The latest version of the Linter tries to ignore HTML5 errors found by Nokogiri, which is used for HTML validation, but has inadequate support. I’m hopeful that I’ll be able to use Gumbo for parsing/validating in the future, which should be correct, but it’s not quite ready yet.
My last check with the linter returned snippets and a structure, but still detects the “main” tag as being in error, which is something I missed. When it fails to return data (as with my first check) is likely due to the time it takes to generate the output exceeding the 30 seconds Heroku allows, trying again worked, as it was warmed up. I’m afraid that with a free plan on Heroku I’m limited to home much time queries can take.
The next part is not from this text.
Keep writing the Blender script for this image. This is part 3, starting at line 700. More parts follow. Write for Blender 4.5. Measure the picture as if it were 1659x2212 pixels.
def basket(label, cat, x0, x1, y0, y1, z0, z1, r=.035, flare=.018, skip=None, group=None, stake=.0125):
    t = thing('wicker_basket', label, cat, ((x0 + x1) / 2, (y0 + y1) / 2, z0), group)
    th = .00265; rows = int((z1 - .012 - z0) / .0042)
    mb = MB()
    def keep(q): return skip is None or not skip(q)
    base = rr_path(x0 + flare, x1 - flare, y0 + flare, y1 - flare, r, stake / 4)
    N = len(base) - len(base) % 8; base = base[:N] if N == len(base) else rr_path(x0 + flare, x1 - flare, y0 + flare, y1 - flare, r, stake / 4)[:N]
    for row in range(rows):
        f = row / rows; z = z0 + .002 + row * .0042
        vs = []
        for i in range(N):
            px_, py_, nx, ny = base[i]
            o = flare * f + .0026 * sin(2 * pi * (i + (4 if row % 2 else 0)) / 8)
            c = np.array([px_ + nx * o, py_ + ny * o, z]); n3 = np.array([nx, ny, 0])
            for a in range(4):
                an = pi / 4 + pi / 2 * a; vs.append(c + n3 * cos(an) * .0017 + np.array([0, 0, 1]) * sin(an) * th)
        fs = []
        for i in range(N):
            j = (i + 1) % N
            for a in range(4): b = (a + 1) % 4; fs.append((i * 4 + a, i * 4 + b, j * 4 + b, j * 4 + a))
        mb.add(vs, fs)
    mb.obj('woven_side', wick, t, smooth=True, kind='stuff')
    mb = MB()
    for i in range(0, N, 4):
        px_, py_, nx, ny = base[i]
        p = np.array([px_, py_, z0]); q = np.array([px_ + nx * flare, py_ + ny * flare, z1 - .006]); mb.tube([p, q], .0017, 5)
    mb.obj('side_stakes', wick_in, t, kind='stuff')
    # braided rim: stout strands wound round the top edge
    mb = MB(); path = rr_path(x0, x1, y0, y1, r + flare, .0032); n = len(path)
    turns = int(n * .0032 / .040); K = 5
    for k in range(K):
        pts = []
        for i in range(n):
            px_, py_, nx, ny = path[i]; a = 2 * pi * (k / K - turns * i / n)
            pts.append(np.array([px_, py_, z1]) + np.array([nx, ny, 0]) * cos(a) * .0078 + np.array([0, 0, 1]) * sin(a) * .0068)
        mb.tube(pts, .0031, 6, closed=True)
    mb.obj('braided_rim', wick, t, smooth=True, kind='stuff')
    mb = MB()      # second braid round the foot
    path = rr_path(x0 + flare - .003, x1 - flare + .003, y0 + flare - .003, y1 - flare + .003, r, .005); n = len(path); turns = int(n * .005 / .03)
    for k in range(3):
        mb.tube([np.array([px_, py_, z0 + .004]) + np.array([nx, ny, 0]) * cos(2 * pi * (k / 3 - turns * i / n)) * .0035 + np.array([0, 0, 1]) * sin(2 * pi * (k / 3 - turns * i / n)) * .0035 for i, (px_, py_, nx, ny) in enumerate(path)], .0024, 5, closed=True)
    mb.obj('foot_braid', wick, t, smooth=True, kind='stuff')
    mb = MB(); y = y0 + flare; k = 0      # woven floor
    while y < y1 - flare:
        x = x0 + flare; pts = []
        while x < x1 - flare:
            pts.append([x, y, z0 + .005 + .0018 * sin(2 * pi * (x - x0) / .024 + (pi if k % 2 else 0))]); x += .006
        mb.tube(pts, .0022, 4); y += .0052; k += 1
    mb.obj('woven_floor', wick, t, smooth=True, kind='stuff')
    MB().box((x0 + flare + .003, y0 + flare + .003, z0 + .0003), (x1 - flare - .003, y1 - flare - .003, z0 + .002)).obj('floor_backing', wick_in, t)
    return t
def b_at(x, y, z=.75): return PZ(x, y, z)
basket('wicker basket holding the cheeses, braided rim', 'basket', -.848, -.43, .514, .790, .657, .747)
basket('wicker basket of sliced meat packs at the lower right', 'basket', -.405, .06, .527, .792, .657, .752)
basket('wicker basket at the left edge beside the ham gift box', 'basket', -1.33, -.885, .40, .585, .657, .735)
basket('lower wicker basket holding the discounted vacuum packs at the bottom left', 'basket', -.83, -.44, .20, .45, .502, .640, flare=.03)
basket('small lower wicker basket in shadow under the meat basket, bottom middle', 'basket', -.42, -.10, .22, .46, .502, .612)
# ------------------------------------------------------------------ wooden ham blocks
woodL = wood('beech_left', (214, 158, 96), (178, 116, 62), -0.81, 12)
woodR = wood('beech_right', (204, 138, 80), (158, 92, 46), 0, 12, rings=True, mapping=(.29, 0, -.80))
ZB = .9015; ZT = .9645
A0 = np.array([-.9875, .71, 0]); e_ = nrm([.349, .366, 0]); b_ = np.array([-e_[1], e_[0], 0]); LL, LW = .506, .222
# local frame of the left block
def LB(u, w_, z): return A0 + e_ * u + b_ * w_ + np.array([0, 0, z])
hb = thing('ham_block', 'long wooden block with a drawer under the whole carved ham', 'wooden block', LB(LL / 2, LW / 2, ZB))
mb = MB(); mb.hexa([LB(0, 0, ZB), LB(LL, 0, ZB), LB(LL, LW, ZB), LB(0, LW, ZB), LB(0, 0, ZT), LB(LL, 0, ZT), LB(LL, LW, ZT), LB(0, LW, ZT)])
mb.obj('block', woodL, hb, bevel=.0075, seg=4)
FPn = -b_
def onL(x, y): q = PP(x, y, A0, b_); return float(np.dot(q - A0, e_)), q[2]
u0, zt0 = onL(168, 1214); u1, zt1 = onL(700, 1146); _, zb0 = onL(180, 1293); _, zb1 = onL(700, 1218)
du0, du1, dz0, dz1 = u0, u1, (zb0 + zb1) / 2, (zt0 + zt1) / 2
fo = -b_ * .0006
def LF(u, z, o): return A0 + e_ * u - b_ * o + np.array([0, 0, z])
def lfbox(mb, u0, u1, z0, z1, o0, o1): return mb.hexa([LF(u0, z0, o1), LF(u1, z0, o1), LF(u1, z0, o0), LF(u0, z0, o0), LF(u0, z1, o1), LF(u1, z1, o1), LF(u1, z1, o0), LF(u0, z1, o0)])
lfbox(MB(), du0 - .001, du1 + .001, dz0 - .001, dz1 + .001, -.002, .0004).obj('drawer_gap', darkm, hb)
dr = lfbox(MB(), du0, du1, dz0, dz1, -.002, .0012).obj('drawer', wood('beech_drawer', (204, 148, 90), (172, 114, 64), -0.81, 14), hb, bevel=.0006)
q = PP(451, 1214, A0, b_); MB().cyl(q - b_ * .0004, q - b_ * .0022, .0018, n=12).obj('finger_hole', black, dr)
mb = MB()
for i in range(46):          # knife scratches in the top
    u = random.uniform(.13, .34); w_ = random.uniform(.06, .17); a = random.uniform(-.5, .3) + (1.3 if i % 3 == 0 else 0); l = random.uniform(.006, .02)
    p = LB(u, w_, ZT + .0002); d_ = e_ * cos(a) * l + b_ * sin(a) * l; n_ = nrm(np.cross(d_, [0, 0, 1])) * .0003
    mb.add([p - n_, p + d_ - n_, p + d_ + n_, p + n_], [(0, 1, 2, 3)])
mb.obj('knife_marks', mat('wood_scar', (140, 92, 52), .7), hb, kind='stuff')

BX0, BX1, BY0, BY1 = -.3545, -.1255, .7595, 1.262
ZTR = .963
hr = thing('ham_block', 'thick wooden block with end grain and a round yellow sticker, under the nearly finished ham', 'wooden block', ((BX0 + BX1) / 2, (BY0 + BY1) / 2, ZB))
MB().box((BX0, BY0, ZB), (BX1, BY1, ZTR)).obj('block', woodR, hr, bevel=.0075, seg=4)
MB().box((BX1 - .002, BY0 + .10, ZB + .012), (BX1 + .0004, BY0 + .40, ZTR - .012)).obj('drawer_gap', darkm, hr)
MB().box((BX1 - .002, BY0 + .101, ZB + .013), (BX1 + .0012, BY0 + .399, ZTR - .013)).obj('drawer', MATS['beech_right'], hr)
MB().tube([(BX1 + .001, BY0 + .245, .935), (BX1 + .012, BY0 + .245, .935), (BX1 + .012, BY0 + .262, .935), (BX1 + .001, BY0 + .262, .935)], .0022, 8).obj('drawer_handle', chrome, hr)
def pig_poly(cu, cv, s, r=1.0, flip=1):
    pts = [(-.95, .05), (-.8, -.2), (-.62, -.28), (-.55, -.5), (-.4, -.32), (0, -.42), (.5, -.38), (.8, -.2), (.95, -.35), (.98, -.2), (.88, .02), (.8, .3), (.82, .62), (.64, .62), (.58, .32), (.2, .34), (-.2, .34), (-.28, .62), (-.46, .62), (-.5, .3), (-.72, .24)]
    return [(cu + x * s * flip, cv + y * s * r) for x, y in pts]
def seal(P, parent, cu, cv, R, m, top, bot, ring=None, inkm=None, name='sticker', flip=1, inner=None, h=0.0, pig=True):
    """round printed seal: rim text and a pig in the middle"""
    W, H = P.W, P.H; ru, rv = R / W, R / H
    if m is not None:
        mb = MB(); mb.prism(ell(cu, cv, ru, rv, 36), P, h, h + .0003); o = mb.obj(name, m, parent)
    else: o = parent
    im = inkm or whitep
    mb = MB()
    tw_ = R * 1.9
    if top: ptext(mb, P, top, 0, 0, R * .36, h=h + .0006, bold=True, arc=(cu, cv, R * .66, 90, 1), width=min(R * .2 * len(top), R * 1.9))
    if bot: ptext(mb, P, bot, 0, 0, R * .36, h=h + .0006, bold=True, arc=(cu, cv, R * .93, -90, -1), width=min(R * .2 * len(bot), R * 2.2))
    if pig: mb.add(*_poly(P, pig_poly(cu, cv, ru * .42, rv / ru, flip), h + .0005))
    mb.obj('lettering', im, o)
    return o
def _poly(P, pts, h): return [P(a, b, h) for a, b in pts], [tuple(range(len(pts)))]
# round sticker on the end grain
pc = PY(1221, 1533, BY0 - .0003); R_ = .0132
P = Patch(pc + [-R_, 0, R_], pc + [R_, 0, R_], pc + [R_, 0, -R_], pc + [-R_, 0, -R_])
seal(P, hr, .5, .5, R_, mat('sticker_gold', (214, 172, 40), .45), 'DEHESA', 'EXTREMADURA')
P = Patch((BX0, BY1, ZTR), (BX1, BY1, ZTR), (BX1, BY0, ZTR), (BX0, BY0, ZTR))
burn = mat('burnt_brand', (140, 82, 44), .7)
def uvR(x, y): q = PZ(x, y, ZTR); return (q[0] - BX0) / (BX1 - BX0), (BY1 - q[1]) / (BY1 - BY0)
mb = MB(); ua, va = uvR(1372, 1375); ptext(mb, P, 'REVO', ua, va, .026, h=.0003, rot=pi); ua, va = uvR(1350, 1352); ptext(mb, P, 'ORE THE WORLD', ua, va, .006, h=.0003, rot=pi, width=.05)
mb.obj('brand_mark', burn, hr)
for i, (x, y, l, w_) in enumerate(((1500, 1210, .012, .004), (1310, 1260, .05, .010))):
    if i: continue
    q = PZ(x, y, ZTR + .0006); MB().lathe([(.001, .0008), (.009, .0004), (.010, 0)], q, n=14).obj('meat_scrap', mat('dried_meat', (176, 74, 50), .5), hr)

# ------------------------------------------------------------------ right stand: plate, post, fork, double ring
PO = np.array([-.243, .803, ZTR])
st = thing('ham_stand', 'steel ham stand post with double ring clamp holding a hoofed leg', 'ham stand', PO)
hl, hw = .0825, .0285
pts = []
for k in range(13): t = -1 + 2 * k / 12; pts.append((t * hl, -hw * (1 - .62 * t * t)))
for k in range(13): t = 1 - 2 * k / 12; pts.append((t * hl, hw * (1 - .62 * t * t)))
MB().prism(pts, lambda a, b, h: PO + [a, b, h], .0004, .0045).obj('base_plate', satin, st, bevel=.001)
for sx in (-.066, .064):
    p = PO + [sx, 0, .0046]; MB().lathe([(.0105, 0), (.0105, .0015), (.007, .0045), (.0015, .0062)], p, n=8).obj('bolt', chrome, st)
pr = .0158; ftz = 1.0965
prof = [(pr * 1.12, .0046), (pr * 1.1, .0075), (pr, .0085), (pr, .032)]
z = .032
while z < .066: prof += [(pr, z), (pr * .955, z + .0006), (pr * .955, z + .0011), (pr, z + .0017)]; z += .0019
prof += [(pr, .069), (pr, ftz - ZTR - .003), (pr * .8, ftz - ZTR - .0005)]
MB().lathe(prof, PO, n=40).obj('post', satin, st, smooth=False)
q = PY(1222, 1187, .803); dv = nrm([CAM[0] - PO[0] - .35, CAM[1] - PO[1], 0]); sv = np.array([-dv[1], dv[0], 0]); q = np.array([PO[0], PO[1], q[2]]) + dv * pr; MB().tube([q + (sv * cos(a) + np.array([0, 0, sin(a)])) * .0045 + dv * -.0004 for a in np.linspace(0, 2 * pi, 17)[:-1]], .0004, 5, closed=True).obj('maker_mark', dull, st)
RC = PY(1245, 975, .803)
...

A better architecture would make use of worker threads to do the expensive work and be asynchronous, but as the linter has no budget, this isn’t really feasible. (Of course, if someone wanted to underwrite development and support, or offered resources, this could be re-visited).
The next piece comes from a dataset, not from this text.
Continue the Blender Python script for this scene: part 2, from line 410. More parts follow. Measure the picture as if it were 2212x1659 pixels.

If you’d like to better integrate the linter into your process, you could consider running it locally, where you can control the resources available to it. Cloning the repository from
https://github.com/structured-data/linter allows you to run it on localhost using rackup or foreman. Also, the core work of validation is done using the rdf-rdfa and rdf-reasoner gems, which can allow you do get many of the benefits without needing an HTTP interface.
The simplest re-write would generate the snippet and tabular graph output on the client side, as parsing the document takes just a small fraction of the time necessary to generate the output. As a workaround, I may add options to skip the snippet and/or hierarchical result when processing time is an issue, or do this in a separate background request. Also, a warning that behavior may deteriorate for larger documents might be useful.
In the mean time, the linter isn’t really intended for production use, but rather as a way for developers to check the markup their generating; larger graphs become increasingly expensive to process.
I’m glad you like the tool. I suspect the difference you’re seeing with different URLs is because repeated use of the same URL uses a cached document, which leaves more time for analysis. Why you use a variation on the URL that isn’t in the cache, or if the cache isn’t fresh, it needs to fetch the URL remotely, which takes available time away from analysis.